Data lines:
○ ○ ○ ○ ○ ○ ○
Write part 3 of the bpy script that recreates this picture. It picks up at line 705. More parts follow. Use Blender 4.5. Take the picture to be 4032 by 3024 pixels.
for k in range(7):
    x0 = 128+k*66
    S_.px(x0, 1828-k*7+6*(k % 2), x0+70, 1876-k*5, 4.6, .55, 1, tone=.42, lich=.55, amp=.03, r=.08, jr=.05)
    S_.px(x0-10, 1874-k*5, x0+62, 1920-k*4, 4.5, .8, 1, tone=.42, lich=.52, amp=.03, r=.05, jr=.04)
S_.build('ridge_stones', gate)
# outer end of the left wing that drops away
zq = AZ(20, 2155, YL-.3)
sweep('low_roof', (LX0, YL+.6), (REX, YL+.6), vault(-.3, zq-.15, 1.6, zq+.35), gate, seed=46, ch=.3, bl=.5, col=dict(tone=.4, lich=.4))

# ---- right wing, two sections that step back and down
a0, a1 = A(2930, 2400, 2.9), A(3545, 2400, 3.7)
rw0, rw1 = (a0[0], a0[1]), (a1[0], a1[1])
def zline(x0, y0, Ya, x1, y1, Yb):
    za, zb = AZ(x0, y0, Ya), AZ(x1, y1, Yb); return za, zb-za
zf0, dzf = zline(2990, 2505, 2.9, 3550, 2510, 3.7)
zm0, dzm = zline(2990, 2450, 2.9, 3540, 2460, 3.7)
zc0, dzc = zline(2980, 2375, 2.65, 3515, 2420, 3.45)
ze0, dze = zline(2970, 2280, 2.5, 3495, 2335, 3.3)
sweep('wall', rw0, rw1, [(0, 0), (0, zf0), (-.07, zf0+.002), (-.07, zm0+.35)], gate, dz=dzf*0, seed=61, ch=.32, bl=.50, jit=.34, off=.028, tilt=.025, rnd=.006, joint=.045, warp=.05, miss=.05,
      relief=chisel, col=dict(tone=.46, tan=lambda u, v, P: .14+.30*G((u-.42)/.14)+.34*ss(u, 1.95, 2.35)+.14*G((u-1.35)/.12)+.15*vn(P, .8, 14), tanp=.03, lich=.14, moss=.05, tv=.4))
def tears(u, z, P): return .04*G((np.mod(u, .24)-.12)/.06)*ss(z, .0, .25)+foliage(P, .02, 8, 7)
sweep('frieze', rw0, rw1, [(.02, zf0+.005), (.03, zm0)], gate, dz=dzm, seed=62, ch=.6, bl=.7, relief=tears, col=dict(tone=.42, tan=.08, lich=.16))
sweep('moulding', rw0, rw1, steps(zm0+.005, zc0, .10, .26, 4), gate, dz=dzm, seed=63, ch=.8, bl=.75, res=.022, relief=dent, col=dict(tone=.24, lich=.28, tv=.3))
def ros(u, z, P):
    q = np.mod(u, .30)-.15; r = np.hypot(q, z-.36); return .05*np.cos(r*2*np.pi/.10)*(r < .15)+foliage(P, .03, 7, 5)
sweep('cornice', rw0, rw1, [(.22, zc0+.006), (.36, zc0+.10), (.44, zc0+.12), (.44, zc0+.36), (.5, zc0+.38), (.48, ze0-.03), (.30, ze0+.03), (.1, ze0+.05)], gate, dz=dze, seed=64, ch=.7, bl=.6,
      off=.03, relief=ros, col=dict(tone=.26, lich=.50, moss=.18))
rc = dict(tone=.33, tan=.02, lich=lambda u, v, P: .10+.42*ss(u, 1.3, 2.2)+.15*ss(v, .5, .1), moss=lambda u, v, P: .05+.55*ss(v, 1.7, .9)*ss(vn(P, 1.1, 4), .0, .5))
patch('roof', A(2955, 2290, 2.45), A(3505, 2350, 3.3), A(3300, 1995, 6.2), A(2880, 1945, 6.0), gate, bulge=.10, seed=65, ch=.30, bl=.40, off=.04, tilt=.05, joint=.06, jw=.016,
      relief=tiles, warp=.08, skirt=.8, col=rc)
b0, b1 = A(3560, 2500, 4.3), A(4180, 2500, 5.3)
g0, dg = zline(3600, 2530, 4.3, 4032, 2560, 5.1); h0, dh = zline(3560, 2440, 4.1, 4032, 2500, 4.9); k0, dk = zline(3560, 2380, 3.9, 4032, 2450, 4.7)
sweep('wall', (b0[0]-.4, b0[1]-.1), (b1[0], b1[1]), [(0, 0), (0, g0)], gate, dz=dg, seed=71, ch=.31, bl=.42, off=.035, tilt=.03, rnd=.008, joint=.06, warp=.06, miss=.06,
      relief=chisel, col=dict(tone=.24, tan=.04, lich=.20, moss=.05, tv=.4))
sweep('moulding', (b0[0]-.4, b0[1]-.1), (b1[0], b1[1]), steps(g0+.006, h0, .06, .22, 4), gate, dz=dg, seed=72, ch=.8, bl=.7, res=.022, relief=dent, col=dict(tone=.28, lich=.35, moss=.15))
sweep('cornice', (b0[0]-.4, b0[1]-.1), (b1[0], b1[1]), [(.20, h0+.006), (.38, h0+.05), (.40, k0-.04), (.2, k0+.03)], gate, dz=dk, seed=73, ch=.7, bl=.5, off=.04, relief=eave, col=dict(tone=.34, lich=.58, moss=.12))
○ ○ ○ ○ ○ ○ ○
What is required:
Reproduce only the lines from the top of the material through the one bearing "bl=.5, col=dict(tone=.4, lich=.4))", each exactly as it stands.

Solved problem:
Write part 3 of the bpy script that recreates this picture. It picks up at line 705. More parts follow. Use Blender 4.5. Take the picture to be 4032 by 3024 pixels.
for k in range(7):
    x0 = 128+k*66
    S_.px(x0, 1828-k*7+6*(k % 2), x0+70, 1876-k*5, 4.6, .55, 1, tone=.42, lich=.55, amp=.03, r=.08, jr=.05)
    S_.px(x0-10, 1874-k*5, x0+62, 1920-k*4, 4.5, .8, 1, tone=.42, lich=.52, amp=.03, r=.05, jr=.04)
S_.build('ridge_stones', gate)
# outer end of the left wing that drops away
zq = AZ(20, 2155, YL-.3)
sweep('low_roof', (LX0, YL+.6), (REX, YL+.6), vault(-.3, zq-.15, 1.6, zq+.35), gate, seed=46, ch=.3, bl=.5, col=dict(tone=.4, lich=.4))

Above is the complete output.